Himalayan Research Bulletin | January 2001
This paper traces the first attempts by the colonial state in the Indian Western Himalayas to draw boundaries around forests and define the rights of local populations. The process, which intensified with the publication of a Forest Department report in 1876, was fraught with obstacles at several levels throughout its course. It met sustained resistance from the peasants, who fought restrictions on their use of the forests. More importantly, horizontal tensions across different departments and vertical tensions between local knowledge professed by provincial bureaucracy on the one hand, and central direction emanating from the scientific establishment around forest management on the other, frustrated any attempt at uniformity in state responses. All these factors worked in tandem over the last quarter of the 19th century in Kulu sub-division, a site saliently embedded in the emerging political economy as seen in expanding canal irrigation in the Punjab as well as rising demand for the prized timber abundant in Kulu.
I argue that the project to create permanent boundaries around forests was never accomplished in Kulu, with the Forest Settlement Report of 1897 failing both to keep the people out of forests and to bridge intra-state divisions. This triumvirate of mutual tensions—local resistance, local knowledge, and central direction—was instrumental in constituting the 'state' and proved to be the salient feature of later state-society interactions.
Ashwini Chhatre is an Associate Professor of Public Policy and currently serves as the Executive Director of the Bharti Institute of Public Policy (BIPP) at the Indian School of Business (ISB). Professor Chhatre is an interdisciplinary scholar whose research interests broadly centre on the dynamic cross-scale interactions between governance, economic development, and environmental protection. He relocated to India from the US in 2014 to join the faculty at the Indian School of Business, Hyderabad. He spent 13 years in the US, including five in graduate school at Duke University, where he was awarded a PhD in Political Science. In 2006-07, Professor Chhatre became the first Giorgio Ruffolo Post-doctoral Fellow in Sustainability Science at Harvard University, before joining the Department of Geography and Geographic Information Science at the University of Illinois in Urbana-Champaign.
Between completing his BA in Economics from the University of Delhi in 1990 and starting his PhD at Duke University, he spent 11 years working in different parts of India, primarily as a community organiser and social activist on issues related to natural resources such as land, forests, and water. A background in Economics, graduate training in Political Science, and a long-standing engagement with scholarship in Geography, Anthropology, Landscape Ecology, and Environmental History ensure that his research is never confined to a single discipline.

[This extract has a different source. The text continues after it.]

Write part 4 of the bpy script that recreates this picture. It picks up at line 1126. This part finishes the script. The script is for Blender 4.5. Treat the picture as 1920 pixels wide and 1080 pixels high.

Professor Chhatre’s main research interests lie in exploring the intersection of democracy, environment, and development, with a focus on decentralised forest governance, climate change vulnerability and adaptation, and multifunctional agriculture. Over the past 20 years, the scope of his research projects has ranged from household-level to global analysis, consistently bridging research, policy, and practice.
He was the founding Editor-in-Chief of World Development Perspectives (2016-19), served as Senior Editor of Conservation Letters (2009-2014), and has published one book and several articles in leading journals including Science, and PNAS.